I’m Still in Love with You

With the current restoration of rockabillys on the C&W airwaves, and with the likes of Bruce Springsteen invoking his name and influence, there seems little reason for Roy Orbison to continue languishing in semiobscurity. Yet, while Orbison’s new Mercury LP improves considerably over his dismal output at MGM, he still hasn’t quite recovered the form that saw him go through nine Top Ten hits between 1961 and 1964.
There are two key problems with the LP, one involving Orbison, the other, producer Jerry Kennedy (whom Mercury’s flacks have prematurely taken to calling “legendary”). Problem number one is Orbison’s voice: Once a prodigious instrument, it now sounds shopworn, wobbly, a shadow of its former self. As a consequence, Still in Love suffers from the occasional uncertainty of Roy’s pitch and the absence of his unnerving falsetto, which climaxed such epic singles as “Only the Lonely” and “Crying.”

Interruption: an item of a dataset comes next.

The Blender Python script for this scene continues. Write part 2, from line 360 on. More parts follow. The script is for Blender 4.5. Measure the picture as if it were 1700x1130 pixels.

Problem number two is the lackluster treatment accorded most of the new cuts. Kennedy, on tracks like “Hung Up on You,” takes a stab at duplicating the bolero buildup that producer Fred Foster used to such telling effect during Roy’s Monument days. But the music lacks punch, with Orbison’s voice dominating the mix rather than being swept along on a tidal wave of sound. The results fall far short of the thundering theatrics that distinguished hits like “Running Scared.”
Finally, the album lacks any of the rock & roll that Roy once sang so well; there’s no attempt to re-create the Orbison style on “Oh, Pretty Woman.” Although some of Kennedy’s concepts seem inspired — the choice of “Pledging My Love” as the opening cut, for example — Orbison’s execution and Kennedy’s production consistently miss the mark. They’re close, though.